Data lines:
——
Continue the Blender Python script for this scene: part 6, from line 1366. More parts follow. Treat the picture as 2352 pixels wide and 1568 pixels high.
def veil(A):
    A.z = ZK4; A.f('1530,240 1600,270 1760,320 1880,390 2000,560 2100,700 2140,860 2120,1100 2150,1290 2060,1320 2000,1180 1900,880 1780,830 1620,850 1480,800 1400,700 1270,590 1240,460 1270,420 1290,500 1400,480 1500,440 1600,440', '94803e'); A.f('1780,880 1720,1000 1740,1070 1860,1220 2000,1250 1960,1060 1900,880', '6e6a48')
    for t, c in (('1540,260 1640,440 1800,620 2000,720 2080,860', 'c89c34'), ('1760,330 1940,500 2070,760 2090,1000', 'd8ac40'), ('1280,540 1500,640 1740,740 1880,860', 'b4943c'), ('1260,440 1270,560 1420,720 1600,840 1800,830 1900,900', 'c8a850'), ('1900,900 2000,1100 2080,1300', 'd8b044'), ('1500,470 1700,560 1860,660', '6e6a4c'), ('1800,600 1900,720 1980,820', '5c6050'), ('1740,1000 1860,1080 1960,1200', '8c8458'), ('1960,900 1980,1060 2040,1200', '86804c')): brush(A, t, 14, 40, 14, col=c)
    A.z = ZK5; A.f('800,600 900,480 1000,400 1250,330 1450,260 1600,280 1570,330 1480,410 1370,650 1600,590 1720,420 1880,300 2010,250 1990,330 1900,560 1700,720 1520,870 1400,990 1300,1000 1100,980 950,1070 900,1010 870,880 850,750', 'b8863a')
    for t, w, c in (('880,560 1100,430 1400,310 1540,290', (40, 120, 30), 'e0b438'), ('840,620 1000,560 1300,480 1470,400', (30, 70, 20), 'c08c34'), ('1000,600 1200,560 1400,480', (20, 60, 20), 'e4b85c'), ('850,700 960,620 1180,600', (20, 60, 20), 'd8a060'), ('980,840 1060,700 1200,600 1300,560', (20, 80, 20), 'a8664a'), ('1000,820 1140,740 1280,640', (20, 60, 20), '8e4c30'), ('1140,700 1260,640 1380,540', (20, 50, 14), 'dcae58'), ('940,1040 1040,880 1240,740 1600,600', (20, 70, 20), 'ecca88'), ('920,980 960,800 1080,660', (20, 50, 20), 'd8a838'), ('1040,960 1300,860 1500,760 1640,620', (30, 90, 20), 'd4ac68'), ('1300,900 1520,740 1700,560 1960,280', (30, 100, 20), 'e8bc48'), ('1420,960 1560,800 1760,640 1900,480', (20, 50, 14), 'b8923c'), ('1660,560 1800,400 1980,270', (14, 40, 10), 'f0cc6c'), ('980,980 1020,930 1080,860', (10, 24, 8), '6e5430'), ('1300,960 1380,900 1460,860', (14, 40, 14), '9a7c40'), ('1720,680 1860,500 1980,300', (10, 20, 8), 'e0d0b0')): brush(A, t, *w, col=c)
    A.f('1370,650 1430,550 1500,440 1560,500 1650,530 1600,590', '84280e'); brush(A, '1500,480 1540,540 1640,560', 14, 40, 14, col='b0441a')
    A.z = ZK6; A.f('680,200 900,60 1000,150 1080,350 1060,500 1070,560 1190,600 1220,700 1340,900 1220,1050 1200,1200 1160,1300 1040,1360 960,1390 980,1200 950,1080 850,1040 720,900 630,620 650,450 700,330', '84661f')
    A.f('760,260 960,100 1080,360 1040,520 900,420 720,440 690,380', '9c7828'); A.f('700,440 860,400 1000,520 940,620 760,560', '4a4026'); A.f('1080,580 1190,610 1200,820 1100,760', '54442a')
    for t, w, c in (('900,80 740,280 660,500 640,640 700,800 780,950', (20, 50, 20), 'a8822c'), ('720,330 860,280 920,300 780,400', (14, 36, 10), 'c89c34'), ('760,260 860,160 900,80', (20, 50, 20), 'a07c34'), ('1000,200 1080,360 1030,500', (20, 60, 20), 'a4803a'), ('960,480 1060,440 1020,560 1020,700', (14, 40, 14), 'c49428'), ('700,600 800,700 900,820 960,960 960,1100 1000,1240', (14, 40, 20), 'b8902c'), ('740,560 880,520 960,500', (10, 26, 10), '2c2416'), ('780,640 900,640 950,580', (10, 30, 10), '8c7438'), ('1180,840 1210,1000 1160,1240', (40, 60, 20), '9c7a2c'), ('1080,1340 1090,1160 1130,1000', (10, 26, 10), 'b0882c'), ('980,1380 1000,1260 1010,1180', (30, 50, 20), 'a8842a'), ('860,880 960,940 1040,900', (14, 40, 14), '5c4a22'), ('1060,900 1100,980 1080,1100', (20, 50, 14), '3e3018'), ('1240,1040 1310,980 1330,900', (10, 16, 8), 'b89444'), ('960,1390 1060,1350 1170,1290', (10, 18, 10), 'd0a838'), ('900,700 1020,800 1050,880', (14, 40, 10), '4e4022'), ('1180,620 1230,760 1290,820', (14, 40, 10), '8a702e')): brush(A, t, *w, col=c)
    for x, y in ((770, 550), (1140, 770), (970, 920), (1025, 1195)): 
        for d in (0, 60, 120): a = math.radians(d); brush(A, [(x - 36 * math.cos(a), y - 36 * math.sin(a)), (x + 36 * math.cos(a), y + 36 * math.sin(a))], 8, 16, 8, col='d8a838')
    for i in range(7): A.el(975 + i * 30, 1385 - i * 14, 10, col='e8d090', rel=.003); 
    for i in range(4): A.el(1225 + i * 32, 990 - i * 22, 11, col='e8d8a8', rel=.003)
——
What you need to do: Print out the whole listing exactly as it appears.

Written solution:
Continue the Blender Python script for this scene: part 6, from line 1366. More parts follow. Treat the picture as 2352 pixels wide and 1568 pixels high.
def veil(A):
    A.z = ZK4; A.f('1530,240 1600,270 1760,320 1880,390 2000,560 2100,700 2140,860 2120,1100 2150,1290 2060,1320 2000,1180 1900,880 1780,830 1620,850 1480,800 1400,700 1270,590 1240,460 1270,420 1290,500 1400,480 1500,440 1600,440', '94803e'); A.f('1780,880 1720,1000 1740,1070 1860,1220 2000,1250 1960,1060 1900,880', '6e6a48')
    for t, c in (('1540,260 1640,440 1800,620 2000,720 2080,860', 'c89c34'), ('1760,330 1940,500 2070,760 2090,1000', 'd8ac40'), ('1280,540 1500,640 1740,740 1880,860', 'b4943c'), ('1260,440 1270,560 1420,720 1600,840 1800,830 1900,900', 'c8a850'), ('1900,900 2000,1100 2080,1300', 'd8b044'), ('1500,470 1700,560 1860,660', '6e6a4c'), ('1800,600 1900,720 1980,820', '5c6050'), ('1740,1000 1860,1080 1960,1200', '8c8458'), ('1960,900 1980,1060 2040,1200', '86804c')): brush(A, t, 14, 40, 14, col=c)
    A.z = ZK5; A.f('800,600 900,480 1000,400 1250,330 1450,260 1600,280 1570,330 1480,410 1370,650 1600,590 1720,420 1880,300 2010,250 1990,330 1900,560 1700,720 1520,870 1400,990 1300,1000 1100,980 950,1070 900,1010 870,880 850,750', 'b8863a')
    for t, w, c in (('880,560 1100,430 1400,310 1540,290', (40, 120, 30), 'e0b438'), ('840,620 1000,560 1300,480 1470,400', (30, 70, 20), 'c08c34'), ('1000,600 1200,560 1400,480', (20, 60, 20), 'e4b85c'), ('850,700 960,620 1180,600', (20, 60, 20), 'd8a060'), ('980,840 1060,700 1200,600 1300,560', (20, 80, 20), 'a8664a'), ('1000,820 1140,740 1280,640', (20, 60, 20), '8e4c30'), ('1140,700 1260,640 1380,540', (20, 50, 14), 'dcae58'), ('940,1040 1040,880 1240,740 1600,600', (20, 70, 20), 'ecca88'), ('920,980 960,800 1080,660', (20, 50, 20), 'd8a838'), ('1040,960 1300,860 1500,760 1640,620', (30, 90, 20), 'd4ac68'), ('1300,900 1520,740 1700,560 1960,280', (30, 100, 20), 'e8bc48'), ('1420,960 1560,800 1760,640 1900,480', (20, 50, 14), 'b8923c'), ('1660,560 1800,400 1980,270', (14, 40, 10), 'f0cc6c'), ('980,980 1020,930 1080,860', (10, 24, 8), '6e5430'), ('1300,960 1380,900 1460,860', (14, 40, 14), '9a7c40'), ('1720,680 1860,500 1980,300', (10, 20, 8), 'e0d0b0')): brush(A, t, *w, col=c)
    A.f('1370,650 1430,550 1500,440 1560,500 1650,530 1600,590', '84280e'); brush(A, '1500,480 1540,540 1640,560', 14, 40, 14, col='b0441a')
    A.z = ZK6; A.f('680,200 900,60 1000,150 1080,350 1060,500 1070,560 1190,600 1220,700 1340,900 1220,1050 1200,1200 1160,1300 1040,1360 960,1390 980,1200 950,1080 850,1040 720,900 630,620 650,450 700,330', '84661f')
    A.f('760,260 960,100 1080,360 1040,520 900,420 720,440 690,380', '9c7828'); A.f('700,440 860,400 1000,520 940,620 760,560', '4a4026'); A.f('1080,580 1190,610 1200,820 1100,760', '54442a')
    for t, w, c in (('900,80 740,280 660,500 640,640 700,800 780,950', (20, 50, 20), 'a8822c'), ('720,330 860,280 920,300 780,400', (14, 36, 10), 'c89c34'), ('760,260 860,160 900,80', (20, 50, 20), 'a07c34'), ('1000,200 1080,360 1030,500', (20, 60, 20), 'a4803a'), ('960,480 1060,440 1020,560 1020,700', (14, 40, 14), 'c49428'), ('700,600 800,700 900,820 960,960 960,1100 1000,1240', (14, 40, 20), 'b8902c'), ('740,560 880,520 960,500', (10, 26, 10), '2c2416'), ('780,640 900,640 950,580', (10, 30, 10), '8c7438'), ('1180,840 1210,1000 1160,1240', (40, 60, 20), '9c7a2c'), ('1080,1340 1090,1160 1130,1000', (10, 26, 10), 'b0882c'), ('980,1380 1000,1260 1010,1180', (30, 50, 20), 'a8842a'), ('860,880 960,940 1040,900', (14, 40, 14), '5c4a22'), ('1060,900 1100,980 1080,1100', (20, 50, 14), '3e3018'), ('1240,1040 1310,980 1330,900', (10, 16, 8), 'b89444'), ('960,1390 1060,1350 1170,1290', (10, 18, 10), 'd0a838'), ('900,700 1020,800 1050,880', (14, 40, 10), '4e4022'), ('1180,620 1230,760 1290,820', (14, 40, 10), '8a702e')): brush(A, t, *w, col=c)
    for x, y in ((770, 550), (1140, 770), (970, 920), (1025, 1195)): 
        for d in (0, 60, 120): a = math.radians(d); brush(A, [(x - 36 * math.cos(a), y - 36 * math.sin(a)), (x + 36 * math.cos(a), y + 36 * math.sin(a))], 8, 16, 8, col='d8a838')
    for i in range(7): A.el(975 + i * 30, 1385 - i * 14, 10, col='e8d090', rel=.003); 
    for i in range(4): A.el(1225 + i * 32, 990 - i * 22, 11, col='e8d8a8', rel=.003)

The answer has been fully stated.